The dictionary definition isn’t entirely accurate.  In particular, it confuses “pre-venge” with “pre-emption,” as in actually preventing something from happening by striking the first blow.  It doesn’t really get at the idea that if a person thinks another person is going to do something to them AND they can’t prevent that thing from happening, then they’re entitled to get in their own shot when they can.  So, not pre-emption, which would involve forestalling the expected attack. 

In either case, pre-emption or pre-venge, how can one be absolutely certain that something is going to happen?  Contingency being what it is. Can you be justified in acting on a presumption that something will happen?  Presumption plays hob with cause-and-effect. 

The law deals with some aspects of this in its doctrine on self-defense.  “In the U.S., the general rule is that ‘[a] person is privileged to use such force as reasonably appears necessary to defend him or herself against an apparent threat of unlawful and immediate violence from another [person]….When the use of deadly force is involved in a self-defense claim, the person must also reasonably believe that their use of deadly force is immediately necessary to prevent the other’s infliction of great bodily harm or death.”[5] 

So, the “danger” must be “immediate” and “unlawful.”  The trouble here is that this law deals only with physical violence.  Lots of things for which one might seek revenge are not “unlawful” or “violent.”  They are just wrong or immoral or an abuse of power relationships.

Further, “According to The Language Report, the word has been in use since the late 1990s.”[6]  Why since the late 1990s?  And who coined the term?  Answering that last question would be like trying to find out who—other than baseball catchers with the facemask actually on, wore their baseball cap backward.  Purportedly it was a Mexican-American kid in Los Angeles,[7] but I’ve seen archival film of WWII German tank crews wearing their similar-looking caps backward in 1943.[8]  So, might just be a young-guy reflexive thing.  Might even have started in New York in the 1890s with bowler hats, but nobody could tell that they were on backward. 
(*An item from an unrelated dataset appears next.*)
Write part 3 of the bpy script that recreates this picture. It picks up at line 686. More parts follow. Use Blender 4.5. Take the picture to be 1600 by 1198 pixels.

There’s an old—Italian?—saying that “revenge is a dish best tasted cold.”  In this sense, “pre-venge” would be like hitting the drive-through window at McDonald’s on the way home from work. 


[1] Walt’s Deal With The Schwartzs | Breaking Bad – YouTube 

[2] Prevenge – Wikipedia

[3] Prevenge – Transformers Wiki (tfwiki.net) 

[4] prevenge – Wiktionary, the free dictionary.    

[5] Self-defense (United States) – Wikipedia 

[6] Ibid. 

[7] William Gibson, Pattern Recognition. 

[8] Going off on yet another tangent, the movie “Battle of the Bulge” (dir. Ken Annakin, 1965, who also directed “The Planter’s Wife,” 1952) does NOT show youthful German tankers wearing their caps backward.